В XVIII веке писатель начал отстаивать в своих произведениях право использовать против истории данный разум. С этой точки зрения он только выражает главные требования абстрактной литературы. Он не пытается создать у читателя более четкое классовое самосознание. Напротив, он настойчиво призывает буржуазию забыть унижения, предрассудки, страхи. Дворян он убеждает отказаться от кастовой гордыни и привилегий. Он сам превратился в писателя вообще, и у него могут быть только читатели вообще. Поэтому он требует этого от своих современников. Ему нужно, чтобы они решительно разорвали свои исторические связи и создали единое человеческое общество.

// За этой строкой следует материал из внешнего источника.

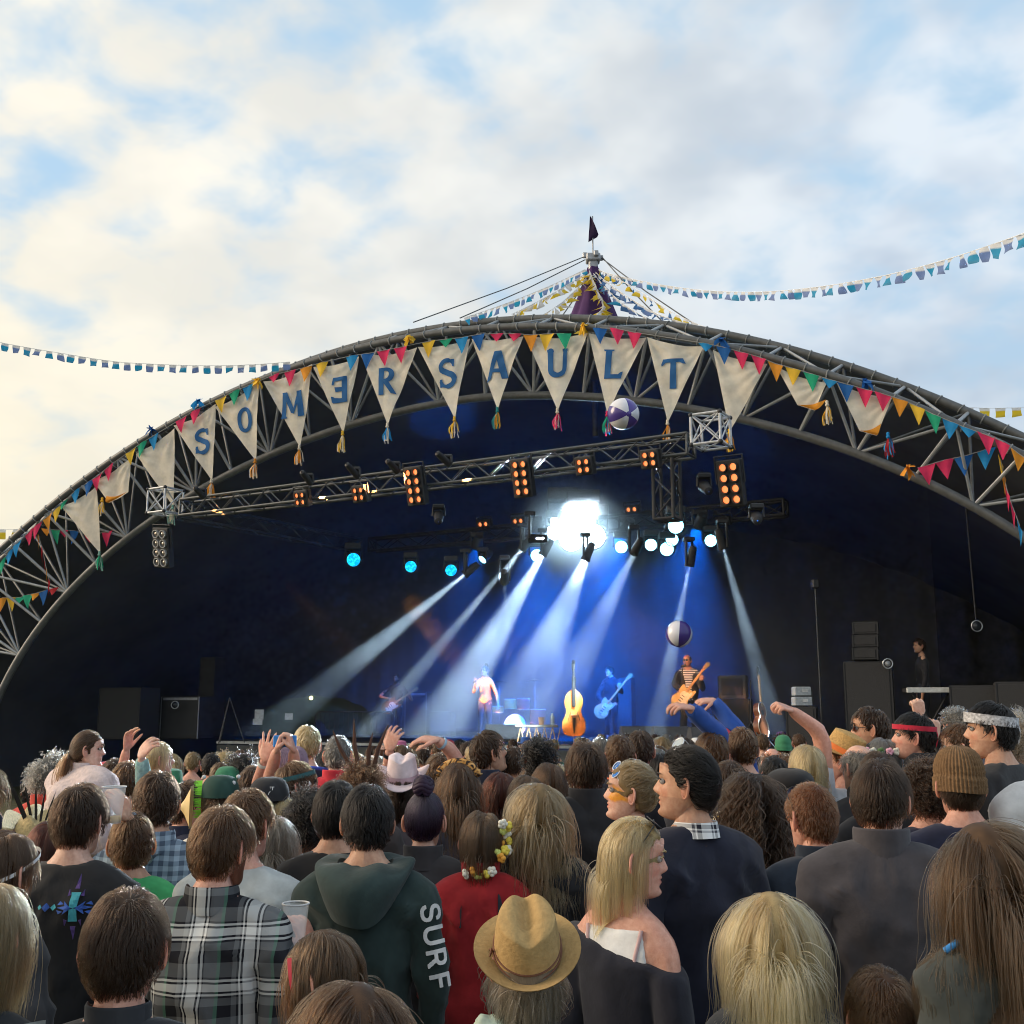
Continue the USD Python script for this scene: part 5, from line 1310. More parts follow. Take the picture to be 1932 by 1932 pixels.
# ---------------------------------------------------------------- hats, glasses and other things worn
def hat(I, kind, m, band=None, tilt=(0, 0), size=1.0, lift=.0):
    """A hat in head space: crown from its cross-sections, curved brim, band."""
    t, H4 = I['prim'], I['H4'].copy()
    R = np.eye(4); R[:3, :3] = rotm(0, math.radians(tilt[0]), math.radians(tilt[1])) * size; R[:3, 3] = (0, -.004, .045 + lift)
    H = lambda mm: moved(mm, H4 @ R)
    if kind in ('fedora', 'straw', 'cowboy'):
        hh, br, flat = {'fedora': (.118, .052, .75), 'straw': (.105, .05, .9), 'cowboy': (.125, .085, .8)}[kind]

        def crown(a, b):
            th = a * 2 * math.pi; c, s = math.cos(th), math.sin(th)
            if b < .72: t_ = b / .72; rr, zz = 1.0 - .16 * t_ ** 1.5, hh * t_
            else: t_ = (b - .72) / .28; rr, zz = .84 * (1 - t_) , hh + .012 * math.sin(t_ * 3.14 / 1.6)
            x, y = .086 * rr * s, .106 * rr * c
            if kind != 'straw' and b > .5:
                k = np.clip((b - .5) / .3, 0, 1)
                zz -= .034 * k * math.exp(-(x / .024) ** 2) * (1 - .3 * (y < -.03)); x *= 1 - .20 * k * np.clip(y / .09, 0, 1)
            return [x, y, zz]
        obj('hat_crown', H(grid(crown, 49, 26)), m, t, True)

        def brim(a, b):
            th = a * 2 * math.pi; c, s = math.cos(th), math.sin(th); w = 1.0 + b * br / .086
            z_ = {'fedora': .020 * abs(s) ** 2 * b - .010 * c * b + (.022 * b if c < -.2 else 0) * abs(c), 'straw': .012 * b * math.sin(2 * th), 'cowboy': .075 * abs(s) ** 2.2 * b ** 1.4 - .012 * abs(c) * b}[kind]
            return [.0855 * s * (1 + b * br / .086 * (1 if kind != 'cowboy' else .75)), .1055 * c * (1 + b * br / .106), z_]
        bm = grid(brim, 49, 8); b2 = bm.copy(); b2.vertices[:, 2] -= .003; b2.invert()
        obj('hat_brim', [H(bm), H(b2)], m, t, True)
        if band is not None:
            for zz in (.006, .022):
                obj('hat_band', H(tube([(.0875 * math.sin(q) * (1 - zz), .1075 * math.cos(q) * (1 - zz), zz + .004) for q in np.linspace(0, 6.28, 40, endpoint=False)], .0026, 6, closed=True)) if kind == 'fedora' else H(grid(lambda a, b: [.0885 * math.sin(a * 6.2832), .1085 * math.cos(a * 6.2832), .004 + .03 * b], 40, 2)), band, t, True)
                if kind != 'fedora': break
    elif kind == 'beanie':
        def bn(a, b):
            th = a * 2 * math.pi; rib = .0038 * (1 - b * .4) * math.sin(th * 44) * (1 if I['near'] else 0) * (1 if b > .34 else .8)
            if b < .30: rr, zz = 1.07 + .01 * math.sin(b * 10), -.062 + b / .30 * .062
            else: q = (b - .30) / .70; rr, zz = 1.035 * max(math.cos(q * 1.5708), 0) ** .62 if q < 1 else 0, .0 + .108 * math.sin(q * 1.5708)
            if .27 < b < .36: rr -= .035
            rr += .012 * math.sin(b * 60)
            return [(.087 * rr + rib) * math.sin(th), (.110 * rr + rib) * math.cos(th) - .004, zz + .004 * math.sin(th * 2)]
        obj('knit_cap', H(grid(bn, 265, 26) if I['near'] else grid(bn, 49, 14)), m, t, True)
    elif kind == 'cap':
        obj('cap_crown', H(grid(lambda a, b: [.088 * math.sin(a * 6.2832) * max(math.cos(b * 1.5708), 0) ** .55, .108 * math.cos(a * 6.2832) * max(math.cos(b * 1.5708), 0) ** .55, -.012 + .095 * math.sin(b * 1.5708)], 41, 14)), m, t, True)
        pk = grid(lambda a, b: [.080 * math.sin((a - .5) * 2.4) * (1 + .1 * b), .085 + .080 * b * math.cos((a - .5) * 1.7) + .020 * (math.cos((a - .5) * 2.4) - .6), -.010 - .02 * b - .02 * (a - .5) ** 2 * 4], 17, 6); p2 = pk.copy(); p2.vertices[:, 2] -= .004; p2.invert()
        obj('cap_peak', [H(pk), H(p2)], band or m, t, True)
    return H


def headband(I, m, z0=.050, wd=.014, tilt=.0, knot=False, rad=1.10):
    t, H4 = I['prim'], I['H4']
    g = grid(lambda a, b: [HE_R[0] * rad * math.sin(a * 6.2832), HE_C[1] + HE_R[1] * rad * math.cos(a * 6.2832), z0 + (b - .5) * wd * 2 + tilt * math.cos(a * 6.2832)], 41, 3)
    ms = [moved(g, H4)]
    if knot:
        for s in (-1, 1): ms.append(moved(grid(lambda a, b: [s * (.008 + .03 * a) + .01 * (b - .5), -.112 - .012 * math.sin(a * 3), z0 - tilt - .085 * a + .018 * (b - .5)], 6, 3), H4))
    return obj('headband', ms, m, t, True)


def sunglasses(I, lens, frame_m, y=.088, z=.014, tilt=0.0, r=(.024, .020), name='sunglasses', roll=0.0):
    """Glasses on the face, or pushed up on the hair when y, z and tilt say so."""
    t, H4 = I['prim'], I['H4']
    R = np.eye(4); R[:3, :3] = rotm(0, 0, roll) @ rotm(0, tilt, 0); R[:3, 3] = (0, y, z)
    for s in (-1, 1):
        l = lathe([(.001, .003), (.7, .002), (1.0, .0)], 18); l.vertices *= [r[0], r[1], 1]; l.apply_transform(trimesh.transformations.rotation_matrix(-math.pi / 2, [1, 0, 0])); l.apply_translation((s * .031, .006, 0))
        obj(name + '_lens', moved(l, H4 @ R), lens, t, True)
        obj(name + '_rim', moved(tube([(s * .031 + (r[0] + .001) * math.cos(q), .006, (r[1] + .001) * math.sin(q)) for q in np.linspace(0, 6.28, 18, endpoint=False)], .0022, 5, closed=True), H4 @ R), frame_m, t, True)
        obj(name + '_arm', moved(tube([(s * .054, .004, .004), (s * .072, -.02, .004), (s * .079, -.085, 0), (s * .076, -.105, -.014)], .002, 5), H4 @ R), frame_m, t, True)
    obj(name + '_bridge', moved(tube([(-.008, .008, .004), (0, .012, .007), (.008, .008, .004)], .002, 5), H4 @ R), frame_m, t, True)
# ---------------------------------------------------------------- the crowd
K_ = 1932 / 2448
A = lambda u, v, d: at(u * K_, v * K_, DM(d))


def pattern(name, nodes, links, out='p.BSDF'): return mat(name, nodes, links, surface=out)


def plaid(name, scale, stops_x, stops_z, base):
    """Woven checks: two sets of stripes multiplied over a base colour."""
    return mat(name, {
        'tc': ('texture_coordinate', {}), 'w': ('noise_texture', {'scale': 3.0, 'detail': 2.0}), 'wv': ('vector_math', {'math_type': 'scale', 'scale': .035}), 'wc': ('vector_math', {'math_type': 'add'}), 's': ('separate_xyz', {}),
        'fx': ('math', {'math_type': 'multiply', 'value2': scale}), 'fz': ('math', {'math_type': 'multiply', 'value2': scale}), 'mx': ('math', {'math_type': 'fraction'}), 'mz': ('math', {'math_type': 'fraction'}),
        'rx': ('rgb_ramp', {'ramp': stops_x, 'interpolate': False}), 'rz': ('rgb_ramp', {'ramp': stops_z, 'interpolate': False}), 'm': ('mix_color', {'fac': .5}), 'n': ('noise_texture', {'scale': 300.0}),
        'b': ('bump', {'strength': .3, 'distance': .002}), 'n2': ('noise_texture', {'scale': 9.0, 'detail': 5.0}), 'b2': ('bump', {'strength': .4, 'distance': .012}), 'p': ('principled_bsdf', {'roughness': .9, 'specular_ior_level': .2})},
        [('tc.object', 'w.vector'), ('w.color', 'wv.vector1'), ('tc.object', 'wc.vector1'), ('wv.vector', 'wc.vector2'), ('wc.vector', 's.vector'), ('s.x', 'fx.value1'), ('s.z', 'fz.value1'), ('fx.value', 'mx.value1'), ('fz.value', 'mz.value1'),
         ('mx.value', 'rx.fac'), ('mz.value', 'rz.fac'), ('rx.color', 'm.a'), ('rz.color', 'm.b'), ('m.result', 'p.base_color'), ('tc.object', 'n.vector'), ('n.fac', 'b.height'), ('tc.object', 'n2.vector'), ('n2.fac', 'b2.height'), ('b2.normal', 'b.normal'), ('b.normal', 'p.normal')], surface='p.BSDF')


W_, G_, Bk, Gn = (.68, .68, .66), (.13, .135, .14), (.012, .012, .016), (.09, .20, .14)
flannel = plaid('plaid_flannel', 6.5, [(0, W_), (.16, Bk), (.20, W_), (.24, Bk), (.27, G_), (.5, Gn), (.56, Bk), (.78, G_), (.86, Bk), (.9, W_), (.93, Bk), (.97, W_)], [(0, W_), (.14, Bk), (.18, W_), (.22, Bk), (.26, G_), (.52, Bk), (.74, G_), (.88, Bk), (.92, W_), (.96, Bk)], Bk)
gingham = plaid('blue_grey_check', 26.0, [(0, (.30, .38, .46)), (.5, (.075, .10, .14))], [(0, (.34, .42, .50)), (.5, (.09, .12, .17))], Bk)
check_bw = plaid('white_black_check', 15.0, [(0, (.72, .72, .72)), (.50, (.10, .10, .12)), (.62, (.7, .7, .7)), (.70, (.02, .02, .03)), (.92, (.7, .7, .7))], [(0, (.72, .72, .72)), (.55, (.10, .10, .12)), (.66, (.7, .7, .7)), (.74, (.02, .02, .03)), (.94, (.7, .7, .7))], Bk)
check_yellow = plaid('yellow_white_check', 9.0, [(0, (.62, .60, .56)), (.45, (.55, .38, .14)), (.92, (.03, .03, .03))], [(0, (.55, .58, .66)), (.48, (.55, .38, .14)), (.90, (.03, .03, .03))], Bk)
stripes = mat('navy_white_stripes', {'tc': ('texture_coordinate', {}), 's': ('separate_xyz', {}), 'f': ('math', {'math_type': 'multiply', 'value2': 22.0}), 'm': ('math', {'math_type': 'fraction'}), 'r': ('rgb_ramp', {'ramp': [(0, (.70, .70, .70)), (.6, (.03, .035, .07))], 'interpolate': False}), 'p': ('principled_bsdf', {'roughness': .9})},
              [('tc.object', 's.vector'), ('s.z', 'f.value1'), ('f.value', 'm.value1'), ('m.value', 'r.fac'), ('r.color', 'p.base_color')], surface='p.BSDF')
fuzzy_pink = paint('pale_pink_fleece', (.62, .50, .48), .95, noise=.2, scale=45, bump=1.0)
paisley = paint('paisley_cotton', (.42, .42, .44), .9, noise=.75, scale=70)
tan_felt = paint('tan_felt', (.40, .265, .115), .9, noise=.14, scale=60, bump=.4, spec=.15)
brown_cord = paint('brown_cord', (.13, .05, .025), .8)
straw_m = paint('straw', (.52, .40, .20), .8, noise=.35, scale=90, bump=.8)
orange_straw = paint('orange_straw', (.50, .30, .10), .8, noise=.3, scale=90, bump=.8)
knit_m = paint('brown_knit', (.165, .095, .045), .95, noise=.4, scale=70, bump=.8)
white_cot = cloth((.66, .66, .66))
mirror = mat('mirrored_lens', {'p': ('principled_bsdf', {'base_color': (.55, .58, .57), 'metallic': .75, 'roughness': .18})}, surface='p.BSDF')
blue_mirror = mat('blue_mirror_lens', {'p': ('principled_bsdf', {'base_color': (.05, .22, .62), 'metallic': .8, 'roughness': .15})}, surface='p.BSDF')
dark_lens = mat('dark_lens', {'p': ('principled_bsdf', {'base_color': (.02, .025, .035), 'roughness': .08})}, surface='p.BSDF')
frame_bk = paint('black_plastic', (.015, .015, .018), .3)
silver = paint('silver_wire', (.6, .6, .62), .3, .8)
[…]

Почему случается так, что в тот самый момент, когда писатель противопоставляет данному угнетению абстрактную свободу, а Истории – Разум, он сам же оказывается в русле исторического развития? Причина этого прежде всего в том, что буржуазия, по принятой ею тактике, которую она повторит в 1830 и 1848 годах, перед захватом власти делает одно дело с угнетенными классами, которые еще не могут бороться независимо. Эти узы, соединяющие столь разные социальные группы, могут быть только очень общими и абстрактными. Поэтому буржуазия не очень стремится обрести ясное самосознание, это противопоставило бы ее ремесленникам и крестьянам. Ей важнее добиться признания ее права управлять оппозицией. В ее ситуации ей проще предъявить власть имущим требования общечеловеческого характера.
Но грядущая революция является политической. Но нет ни революционной идеологии, ни организованной партии. Буржуазия нуждается в просвещении. Ей нужно, чтобы как можно скорее была отброшена идеология, которая так долго мистифицировала и отчуждала ее. Но время сделать это наступит позже. А сейчас буржуазия стремится к свободе мнений, которая станет для нее ступенью на пути к политической власти. Именно поэтому, требуя для себя как писателя свободы мысли и выражения своей мысли, автор безусловно служит интересам буржуазии. Ей больше ничего и не нужно, он не в состоянии сделать больше. Мы увидим, что в другое время писатель может требовать свободы работать с нечистой совестью. Он может хорошо понимать, что угнетенным классам нужно что-то другое, а не такая свобода. А этом случае свобода писать может выглядеть как привилегия, восприниматься некоторыми людьми как средство подавления. Тогда позиция писателя рискует превратиться в уязвимую.
Но перед Революцией у писателя был шанс просто защищать свое ремесло, и этим превратиться в проводника стремлений поднимающегося класса.
И он это осознает. Он воспринимает себя как проводника и духовного вождя. Он готов рисковать. Ему не знакомо чувство покоя, горделивой скромности социального положения, которыми наслаждались его предшественники. Находящаяся у власти элита, все больше нервничая, сегодня осыпает его милостями, а завтра он оказывается в Бастилии. Писателя ждет блестящая и полная превратностей жизнь, с головокружительными взлетами и захватывающими дух падениями. Такова жизнь авантюриста. Однажды вечером я прочитал в предисловии Блеза Сандрара к его книге "Ром": "Сегодняшним молодым людям, пресыщенным литературой, чтобы доказать им, что роман может быть и поступком". Я подумал, что мы очень несчастны и на нас большая вина за то, что нам приходится сегодня доказывать то, что было очевидно в XVIII веке.